▼
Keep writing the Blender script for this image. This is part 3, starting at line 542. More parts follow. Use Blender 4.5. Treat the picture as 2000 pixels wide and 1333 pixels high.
▲
▼
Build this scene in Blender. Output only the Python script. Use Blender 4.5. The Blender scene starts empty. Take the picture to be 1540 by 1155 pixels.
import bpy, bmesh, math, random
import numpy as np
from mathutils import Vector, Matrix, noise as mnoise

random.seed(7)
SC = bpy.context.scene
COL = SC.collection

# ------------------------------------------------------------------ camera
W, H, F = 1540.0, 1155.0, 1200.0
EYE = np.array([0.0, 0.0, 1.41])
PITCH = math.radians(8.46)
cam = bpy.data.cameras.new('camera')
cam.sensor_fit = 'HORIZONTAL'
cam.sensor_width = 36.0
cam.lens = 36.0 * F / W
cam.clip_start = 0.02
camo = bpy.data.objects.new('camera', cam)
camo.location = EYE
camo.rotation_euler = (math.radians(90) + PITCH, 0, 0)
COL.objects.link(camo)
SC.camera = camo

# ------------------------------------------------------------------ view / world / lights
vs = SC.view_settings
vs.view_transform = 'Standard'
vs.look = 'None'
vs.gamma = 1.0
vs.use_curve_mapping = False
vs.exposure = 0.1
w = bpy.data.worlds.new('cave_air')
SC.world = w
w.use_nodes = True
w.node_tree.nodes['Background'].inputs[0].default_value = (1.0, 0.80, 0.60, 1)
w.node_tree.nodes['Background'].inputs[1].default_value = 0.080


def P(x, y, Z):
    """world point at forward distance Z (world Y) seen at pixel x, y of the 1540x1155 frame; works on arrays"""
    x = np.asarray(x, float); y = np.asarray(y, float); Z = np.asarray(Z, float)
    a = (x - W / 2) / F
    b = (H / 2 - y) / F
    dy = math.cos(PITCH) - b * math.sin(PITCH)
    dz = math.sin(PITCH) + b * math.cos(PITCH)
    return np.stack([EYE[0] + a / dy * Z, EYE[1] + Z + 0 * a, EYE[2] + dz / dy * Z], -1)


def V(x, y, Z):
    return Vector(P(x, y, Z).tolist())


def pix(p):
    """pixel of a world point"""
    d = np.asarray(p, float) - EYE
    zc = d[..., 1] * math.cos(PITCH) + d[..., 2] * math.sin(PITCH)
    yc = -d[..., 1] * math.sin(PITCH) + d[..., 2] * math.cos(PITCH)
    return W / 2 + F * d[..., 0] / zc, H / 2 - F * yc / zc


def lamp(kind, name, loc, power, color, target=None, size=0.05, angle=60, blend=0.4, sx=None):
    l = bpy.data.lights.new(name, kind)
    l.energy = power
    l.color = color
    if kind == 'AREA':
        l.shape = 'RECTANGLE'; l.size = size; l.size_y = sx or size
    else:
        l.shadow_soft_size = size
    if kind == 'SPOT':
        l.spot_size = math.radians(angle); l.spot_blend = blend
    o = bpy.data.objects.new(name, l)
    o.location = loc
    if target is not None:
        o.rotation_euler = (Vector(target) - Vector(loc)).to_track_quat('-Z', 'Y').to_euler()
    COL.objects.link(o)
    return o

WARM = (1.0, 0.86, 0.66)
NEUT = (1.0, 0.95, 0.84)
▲
Retype exactly what runs from the line containing "Build this scene" through the line containing "w.node_tree.nodes['Background'].inputs[1].default_value = 0.080", both lines included, and stop there.

CORRECT ANSWER
Build this scene in Blender. Output only the Python script. Use Blender 4.5. The Blender scene starts empty. Take the picture to be 1540 by 1155 pixels.
import bpy, bmesh, math, random
import numpy as np
from mathutils import Vector, Matrix, noise as mnoise

random.seed(7)
SC = bpy.context.scene
COL = SC.collection

# ------------------------------------------------------------------ camera
W, H, F = 1540.0, 1155.0, 1200.0
EYE = np.array([0.0, 0.0, 1.41])
PITCH = math.radians(8.46)
cam = bpy.data.cameras.new('camera')
cam.sensor_fit = 'HORIZONTAL'
cam.sensor_width = 36.0
cam.lens = 36.0 * F / W
cam.clip_start = 0.02
camo = bpy.data.objects.new('camera', cam)
camo.location = EYE
camo.rotation_euler = (math.radians(90) + PITCH, 0, 0)
COL.objects.link(camo)
SC.camera = camo

# ------------------------------------------------------------------ view / world / lights
vs = SC.view_settings
vs.view_transform = 'Standard'
vs.look = 'None'
vs.gamma = 1.0
vs.use_curve_mapping = False
vs.exposure = 0.1
w = bpy.data.worlds.new('cave_air')
SC.world = w
w.use_nodes = True
w.node_tree.nodes['Background'].inputs[0].default_value = (1.0, 0.80, 0.60, 1)
w.node_tree.nodes['Background'].inputs[1].default_value = 0.080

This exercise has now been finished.